2. Tension between status quo and the unknown
Inertia is a powerful thing. Even within organizations where we know that what we’re currently doing is not working, we’re often predisposed to keep doing it then try something new that’s even scarier.
And it’s that unknown that we often must lean into to affect change and improve results. Challenging your own status quo (how you operate, where you generate pipeline, how sales is organized, etc.) is scary. Stepping into something new without knowing how it will work is scary. But if what you’re doing today is failing, you don’t really have a choice.
3. Tension between complexity and attribution
Every CMO at our breakfasts wanted better reporting. They want to know which marketing is working, which messages are driving velocity and movement more efficiently. But the complexity of the buying process (within marketing’s realm let alone across all sales and marketing touch points) will continue to outpace our ability to measure it.
So what’s most important – the perfect report, or building an operating model that helps your team focus on what’s most impactful? Ensuring a marketing organization that makes revenue-responsible decisions?
Revenue responsibility is a mentality, not a report.
4. Tension between immediate results and long-term impact
Quick results make us feel good. Doing things, sending more campaigns, generating more activity. Big numbers faster don’t always translate to revenue-producing results. The “marketing of more” (more leads, more clicks, more opens) just leads to a handful of vanity metrics.
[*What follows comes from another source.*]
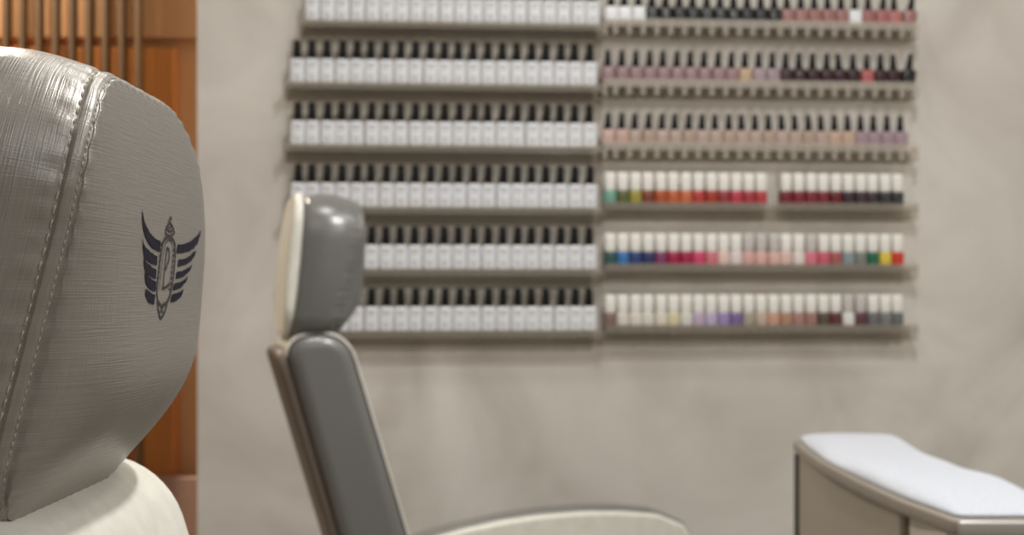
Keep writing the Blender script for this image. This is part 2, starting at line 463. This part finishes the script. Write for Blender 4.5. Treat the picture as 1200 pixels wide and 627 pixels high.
SHELL_OUT = resample(round_poly([(-.134, -.112), (.134, -.112), (.132, .107), (-.132, .107)], .05, 14), 160)
BACK = [(-.030, -.098), (.120, -.600), (.0, -.600), (-.140, -.112)]
def salon_chair(loc, rz, lift, label, emblem):
    """local x forward, y away to the left, z up; headrest front plane at x = XH, headrest centre at z = ZH"""
    XH, ZH = -.30, 1.053+lift
    root = empty('salon_chair', loc, rz)
    tag(root, label, 'chair', None)
    sh = Vector((XH, 0, ZH))
    def shift(bm):
        for v in bm.verts: v.co += sh
        return bm
    hr = obj('headrest', shift(headrest_mesh()), M_grey if emblem else M_greyside, root)
    hr['label'] = 'embossed grey leatherette headrest cushion' if emblem else 'smooth grey headrest cushion'
    if emblem: obj('stitching', shift(stitches()), M_thread, hr)
    if emblem:
        for half in (FEATHERS[:5], FEATHERS[5:]):
            e = obj('emblem_wing', shift(emblem_feathers(half)), M_navy, hr, recalc=False); e['label'] = 'navy printed feathered wing'
        e = obj('crest', shift(emblem_crest()), M_ink, hr, recalc=False); e['label'] = 'grey printed oval crest between the wings'
    # cream shell behind the cushion, bulging lower down
    def shf(a, b, d):
        return Vector((XH+fback(b)-.002-d-.016*math.sin(PI*min(1, max(0, (.12-b)/.232)))*(d/.02), a, ZH+vtop(b, -.11)))
    s = obj('headrest_shell', pillow(SHELL_OUT, bev_levels(-.003, .008, .005), shf), M_cream, root); s['label'] = 'cream headrest shell'
    # backrest: cream centre wrapped over the top, grey side bolsters, back with shade put into its taupe
    prof = resample(round_poly([(x, z) for x, z in BACK], [.058, .04, .04, .036], 14), 150)
    fl = lambda a, b, d: Vector((XH+a, d, ZH+b))
    back = obj('backrest', pillow(prof, bev_levels(-.126, .126, .006), fl), M_cream, root); back['label'] = 'cream front and top of the backrest'
    for s_ in (-1, 1):
        lv = [(i+.004, s_*d) for i, d in bev_levels(.112, .146, .023, 8)]
        obj('side_bolster', pillow(prof, lv, fl), M_greyside, back)['label'] = 'grey side of the backrest'
    p0, p1 = Vector((-.1405, -.135)), Vector((-.008, -.58))
    tdir = (p1-p0).normalized(); nrm = Vector((tdir.y, -tdir.x))
    ol = resample(round_poly([(-.131, 0), (.131, 0), (.131, (p1-p0).length), (-.131, (p1-p0).length)], .03, 8), 120)
    def bk(a, b, d):
        q = p0+tdir*b+nrm*d; return Vector((XH+q.x, a, ZH+q.y))
    if nrm.x > 0: nrm = -nrm
    obj('back_panel', pillow(ol, bev_levels(-.022, .008, .010), bk), M_taupe, back)['label'] = 'back panel of the backrest, shade put into its taupe colour'
    # seat, armrests, base
    z0 = lift
    so = resample(round_poly([(-.26, -.20), (.30, -.20), (.30, .20), (-.26, .20)], [.03, .08, .08, .03], 10), 140)
    obj('seat', pillow(so, bev_levels(.31+z0, .43+z0, .035), lambda a, b, d: Vector((a, b, d))), M_greyside, root)
    arm = [(-.22, .520), (-.149, .545), (-.08, .562), (0, .576), (.08, .585), (.165, .589), (.24, .587), (.314, .579), (.3686, .556), (.392, .518), (.40, .47), (.38, .36), (-.10, .36), (-.19, .46)]
    arm = [(a, b+z0+.006) for a, b in arm]
    arm = resample(arm, 160)
    for s_ in (-1, 1):
        fa = lambda a, b, d: Vector((a, d, b))
        a_ = obj('armrest', pillow(arm, [(i, s_*d) for i, d in bev_levels(.222, .292, .008)], fa), M_greyside, root)
        a_['label'] = 'grey armrest with cream inner side'
        inner = arm
        lv = [(i+.005, s_*d) for i, d in bev_levels(.208, .228, .008)]
        obj('side_panel', pillow(inner, lv, fa), M_cream, a_)['label'] = 'cream inner side of the armrest'
    obj('pedestal', lathe([(.05, .03), (.05, .20), (.04, .21), (.04, .305+z0), (.10, .31+z0)], 32), M_steel, root)
    obj('base', lathe([(.27, 0), (.275, .008), (.26, .018), (.12, .03), (.05, .04)], 48), M_steel, root)
    bm = box(bmesh.new(), .24, .36, -.14, .14, .14+z0, .165+z0, .008)
    fr = obj('footrest', bm, M_black, root)
    bm = bmesh.new()
    for s_ in (-1, 1): tube(bm, [(.22, s_*.10, .35+z0), (.27, s_*.10, .27+z0), (.30, s_*.10, .152+z0)], .012, 10)
    obj('footrest_arm', bm, M_steel, fr)
    return root
near = salon_chair((.108, .781, 0), 0, 0, 'grey and cream salon chair in front with a winged emblem on its stitched headrest', True)
far = salon_chair((.028, 2.49, 0), math.radians(13), .042, 'plain grey and cream salon chair seen side-on before the polish shelves', False)

# ------------------------------------------------------------------ acrylic shelves and polish bottles
ORD = ['first', 'second', 'third', 'fourth', 'fifth', 'sixth', 'seventh', 'eighth', 'ninth', 'tenth', 'eleventh', 'twelfth', 'thirteenth', 'fourteenth',
       'fifteenth', 'sixteenth', 'seventeenth', 'eighteenth', 'nineteenth', 'twentieth', 'twenty-first', 'twenty-second', 'twenty-third', 'twenty-fourth']
TIER = ['top', 'second', 'third', 'fourth', 'fifth', 'bottom']
LZ = [1.640, 1.506, 1.372, 1.238, 1.104, .970]
RZ = [1.650, 1.5175, 1.3795, 1.249, 1.1145, .980]
def shelf(side, i, s0, s1, z):
    root = empty('acrylic_shelf', wp((s0+s1)/2, 0, z), TH)
    h = (s1-s0)/2
    tag(root, 'clear acrylic %s shelf of the %s-hand block of polish shelves' % (TIER[i], side), 'shelf', 'acrylic polish shelves')
    # local x along the wall, local -y out of the wall
    obj('base_plate', box(bmesh.new(), -h, h, -.062, 0, -.005, -.001, .001), M_acryl, root, False)
    obj('back_plate', box(bmesh.new(), -h, h, -.004, -.0005, -.034, -.005, .001), M_acryl, root, False)
    bm = box(bmesh.new(), -h, h, -.066, -.062, -.015, .004, .0015)  # lip deepened so its band stands in for shade below the shelf
    if side == 'right' and i < 3:          # ribs added to imitate light and dark stripes under the slim-capped bottles
        for k in range(24):
            x = .206+.0305*(k-.5)-(s0+s1)/2
            box(bm, max(-h, x-.006), x+.006, -.069, -.061, -.032, -.002, .0025)
    obj('front_lip', bm, M_frost if side == 'right' and i < 3 else M_acryl, root, False)
    for x in (-h+.002, h-.002):
        obj('end_plate', box(bmesh.new(), x-.002, x+.002, -.062, -.004, -.034, -.005, .001), M_acryl, root, False)
for i, z in enumerate(LZ):
    s1 = .196 if i else .1935
    shelf('left', i, -.462 if i == 0 else -.494, s1, z)
for i, z in enumerate(RZ):
    shelf('right', i, .1995, .9, z)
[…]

And if you’re selling a complex product with months or quarters worth of sales cycle, it’s not going to be the email next Tuesday that generates the deal. It’s going to be a body of work, over a long period of time, that generates the attention, trust, interest, engagement and (eventually) commitment from your most important, most valuable prospects.
The CMOs we met with are universally focused on long-term impact, yet feel daily pressure to deliver right now. They feel it from sales, from their leadership team peers, and from their own organization. Teaching the organization how to prioritize and operationalize a more complex, “body of work” approach to prospect and pipeline management remains difficult.
5. Tension between sales and marketing
More specifically, there’s tension around credit – who and what gets credit when deals progress and close. There’s tension around definitions – what does “qualified” really mean, what does “follow up” really entail, etc. There’s even tension around the org chart itself – who should own the inside sales team and why, who should give them direction, how they should follow-up with leads and use their tools.
These particular tensions are fueled by precedent, culture, ego, executive prioritization and more. Key to resolving them is setting aside these arbitrary obstacles and working together assuming each group is operating with the best of intentions.
Even more important is having an executive-level mandate (at the CEO and even board level) to drive greater efficiency and cooperation between customer-facing teams (sales, marketing, even customer success and account management).
Do you see these tensions in your organization? Which are most prominent? And which are missing?